Israel Police Preparing Large Scale Security Operation For Trump Visit

President Donald Trump and Israeli Prime Minister Benjamin Netanyahu during a joint news c
AP/Pablo Martinez Monsivais

TEL AVIV – Israel police are in the throes of preparing security protocols for President Donald Trump’s upcoming visit to the country later this month.

The security operation, codenamed “Blue Shield,” will include some 10,000 police officers from across the country operating under the supervision of Israel Police Commissioner Roni Alsheikh, Hebrew news site Walla reported.

Trump is scheduled to arrive in Israel on the morning of Monday, May 22 for a two-day visit. He will be arriving from Saudi Arabia. Both President Reuven Rivlin and Prime Minister Benjamin Netanyahu will be present at an official welcome ceremony for Trump at Ben-Gurion Airport.

Israel’s airspace will close briefly around the time Air Force One is due to land. After landing, the area of the airport called “Juliet,” which is reserved for special ceremonies and VIPs, will also be closed. The closures are not expected to impact travel.

Trump will likely travel by helicopter to Jerusalem, which is, according to the report, his security detail’s preferred mode of transport. If the weather or other factors force him to travel by motorcade via Highway 1 instead, some 2,000 IDF border officers will be deployed to line the highway.

Trump is likely to visit the Western Wall, Knesset, Yad Vashem Holocaust Memorial, Mount Herzl and Masada. Some reports have said he will also visit Bethlehem in the West Bank to tour the Church of the Nativity and meet with Palestinian President Mahmoud Abbas for the second time this month. The first meeting was in Washington on May 3.

Trump’s visit will coincide with Jerusalem Day, marking the 50th anniversary of the reunification of Jerusalem in the 1967 defensive war. The date is especially auspicious in light of Trump’s campaign promise to move the U.S. embassy from Tel Aviv to Jerusalem.

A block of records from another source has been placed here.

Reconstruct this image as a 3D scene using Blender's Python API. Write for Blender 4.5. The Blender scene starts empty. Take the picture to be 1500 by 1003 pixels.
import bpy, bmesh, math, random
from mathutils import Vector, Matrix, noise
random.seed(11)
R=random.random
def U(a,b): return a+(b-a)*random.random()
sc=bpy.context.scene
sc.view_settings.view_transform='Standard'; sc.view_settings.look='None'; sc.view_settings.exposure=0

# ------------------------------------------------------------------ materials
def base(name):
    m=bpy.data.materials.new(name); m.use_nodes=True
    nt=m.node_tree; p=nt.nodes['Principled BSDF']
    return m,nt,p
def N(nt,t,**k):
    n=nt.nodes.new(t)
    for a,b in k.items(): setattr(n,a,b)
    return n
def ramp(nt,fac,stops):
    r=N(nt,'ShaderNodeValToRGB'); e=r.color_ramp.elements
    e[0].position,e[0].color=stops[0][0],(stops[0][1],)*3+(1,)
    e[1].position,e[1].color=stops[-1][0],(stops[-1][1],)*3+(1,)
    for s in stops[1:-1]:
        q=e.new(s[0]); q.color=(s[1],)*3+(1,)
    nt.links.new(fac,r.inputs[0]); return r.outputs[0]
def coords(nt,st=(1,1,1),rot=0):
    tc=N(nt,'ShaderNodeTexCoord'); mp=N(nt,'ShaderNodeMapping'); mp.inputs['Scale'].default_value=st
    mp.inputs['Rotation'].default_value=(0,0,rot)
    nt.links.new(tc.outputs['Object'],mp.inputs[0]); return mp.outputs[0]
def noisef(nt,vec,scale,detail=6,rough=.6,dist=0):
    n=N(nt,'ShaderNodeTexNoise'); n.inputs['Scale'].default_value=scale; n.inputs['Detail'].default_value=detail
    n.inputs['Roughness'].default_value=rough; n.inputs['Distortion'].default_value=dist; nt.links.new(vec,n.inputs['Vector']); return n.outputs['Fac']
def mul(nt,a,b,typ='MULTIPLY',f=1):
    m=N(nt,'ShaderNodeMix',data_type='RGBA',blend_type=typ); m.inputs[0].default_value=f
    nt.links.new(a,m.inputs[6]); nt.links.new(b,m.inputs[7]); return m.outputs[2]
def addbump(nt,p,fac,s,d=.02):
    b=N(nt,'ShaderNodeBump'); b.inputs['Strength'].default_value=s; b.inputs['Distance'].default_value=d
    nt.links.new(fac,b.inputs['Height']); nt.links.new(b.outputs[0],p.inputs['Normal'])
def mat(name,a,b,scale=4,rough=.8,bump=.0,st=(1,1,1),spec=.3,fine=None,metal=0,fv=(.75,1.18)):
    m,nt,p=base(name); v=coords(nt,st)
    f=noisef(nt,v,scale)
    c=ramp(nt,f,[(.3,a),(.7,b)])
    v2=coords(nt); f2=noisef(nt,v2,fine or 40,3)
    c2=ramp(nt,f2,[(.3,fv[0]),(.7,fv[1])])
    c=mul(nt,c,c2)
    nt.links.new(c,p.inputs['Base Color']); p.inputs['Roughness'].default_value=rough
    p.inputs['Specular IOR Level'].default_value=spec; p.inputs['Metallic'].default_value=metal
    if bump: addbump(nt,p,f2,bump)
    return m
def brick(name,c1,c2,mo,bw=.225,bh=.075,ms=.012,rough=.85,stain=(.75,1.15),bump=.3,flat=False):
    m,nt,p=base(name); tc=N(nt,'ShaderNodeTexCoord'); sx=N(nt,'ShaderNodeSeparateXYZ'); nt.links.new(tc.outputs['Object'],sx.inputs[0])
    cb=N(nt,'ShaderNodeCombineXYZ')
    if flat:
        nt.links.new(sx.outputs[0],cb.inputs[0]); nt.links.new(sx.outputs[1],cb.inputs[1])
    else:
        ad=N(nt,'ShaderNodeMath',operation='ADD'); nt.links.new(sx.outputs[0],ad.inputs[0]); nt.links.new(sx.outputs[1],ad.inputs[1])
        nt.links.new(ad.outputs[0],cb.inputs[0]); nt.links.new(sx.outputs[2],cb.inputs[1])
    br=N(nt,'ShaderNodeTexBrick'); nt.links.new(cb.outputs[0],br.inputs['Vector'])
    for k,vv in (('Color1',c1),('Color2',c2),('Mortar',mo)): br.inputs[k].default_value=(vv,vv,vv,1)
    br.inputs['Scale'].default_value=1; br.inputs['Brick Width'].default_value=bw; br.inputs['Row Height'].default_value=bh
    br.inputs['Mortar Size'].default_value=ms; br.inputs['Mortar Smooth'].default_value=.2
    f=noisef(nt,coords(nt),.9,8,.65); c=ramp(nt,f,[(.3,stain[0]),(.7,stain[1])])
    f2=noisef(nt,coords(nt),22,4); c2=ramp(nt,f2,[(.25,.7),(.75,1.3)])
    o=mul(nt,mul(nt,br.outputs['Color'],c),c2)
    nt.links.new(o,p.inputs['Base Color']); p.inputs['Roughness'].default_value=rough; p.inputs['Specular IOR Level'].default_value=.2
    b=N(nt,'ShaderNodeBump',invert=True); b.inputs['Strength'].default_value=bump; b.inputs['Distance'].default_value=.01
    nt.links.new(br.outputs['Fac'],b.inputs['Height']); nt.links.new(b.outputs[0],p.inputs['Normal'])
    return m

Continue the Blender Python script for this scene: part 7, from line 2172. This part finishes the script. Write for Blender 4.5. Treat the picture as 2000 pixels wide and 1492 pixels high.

As Breitbart Jerusalem reported last month, the visit comes ahead of the June 1 expiration of a congressional mandate for the embassy move, which has been extended each year since 1995.

A State Department spokesman declined to comment on whether Trump would renew the waiver come June.

Trump refused to comment directly on whether he would use the visit to announce an embassy move, telling Reuters in an interview last month: “Ask me in a month on that.”

Trump will leave Israel on the afternoon of May 23.